UK and Japan sign landmark defense pact in bid to counter China

UK and Japan sign landmark defense pact in bid to counter China
UK and Japan

British Army and Japanese Ground Self Defense Force soldiers dismount from a CH-47 Chinook helicopter as part of a infiltration and exfiltration training exercise (UK MoD)

BELFAST — The prime ministers of the United Kingdom and Japan today signed a historic defense agreement at the Tower of London detailing an “unwavering commitment” to the security of the Indo-Pacific, as the two partner nations look to face down Chinese threats across the region.

The Reciprocal Access Agreement (RAA) means London and Tokyo are in a position to “plan and deliver larger scale, more complex military exercises and deployments,” focused on the Indo-Pacific, according to the UK government, while also “rapidly” accelerating defense and security co-operation.

The UK’s integrated defense review, published in March 2022, signposted a strategic pivot to the Indo-Pacific, while an AUKUS trilateral alignment sees the nation tied to ambitious submarine program planning aimed primarily at elevating deterrence in the South China Sea.

At the same time, Japan plans on doubling defense spending over the next five years to 43 trillion yen ($314 billion) as part of a greater effort to counter China. Other commitments to develop a more formidable military include the procurement of long-range cruise missiles.

The new agreement with the UK allows British armed forces to deploy to Japan, but despite the welcome opportunity such an approach provides in strengthening operational ambitions, London has been criticized for not securing an immunity clause within the RAA that would apply to UK troops found guilty of a capital crime, which carries the death penalty in Japan. British negotiators attempted but ultimately failed to have Tokyo agree to such a concession, reported The Times newspaper.

The RAA was originally agreed in principle in May, but individual treaties will be put before British and Japanese lawmakers “in the coming weeks,” added the UK government.

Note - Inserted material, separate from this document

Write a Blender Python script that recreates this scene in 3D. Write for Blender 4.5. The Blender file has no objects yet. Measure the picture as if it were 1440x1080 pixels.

The UK and Japan are already heavily invested in the newly formed Global Combat Air Programme (GCAP) designed to develop a next generation fighter with Italy. Launched in December 2022, GCAP merged the UK’s Tempest/Future Combat Air System effort with Japan’s F-X next-generation fighter program. A first flight of the new aircraft is expected in 2035.

Last month also saw the UK and Japan forge a “digital partnership”  to support cyber resilience, online safety and access to semiconductors.

“All three agreements reinforce the UK’s unwavering commitment to ensuring the security and stability of the Indo-Pacific, and exemplify the depth of friendship between the UK and Japan,” said the UK government.

Alongside the RAA, UK Prime Minister Rishi Sunak and Japanese Prime Minister Fumio Kishida also discussed how international support from G7 partners can be used to advance Ukrainian operations against Russia and help to “secure a lasting peace.”

On that front, the UK Ministry of Defence is currently considering sending British Army Challenger 2 main battle tanks to Ukraine, as other European nations similarly debate whether to approve the transfer of Leopard 2 platforms, according to Sky News. Final decisions are expected to be taken when Western nations meet at the next Ukraine Defense Contact Group session on Jan 20.

At around the same time, the US is reportedly considering the supply of Stryker armored combat vehicles to Kyiv that are expected to be included in a new military aid package.

Meanwhile, US President Joe Biden is scheduled to meet with Kishida on Friday, after top Japanese foreign and defense officials meet their US counterparts today.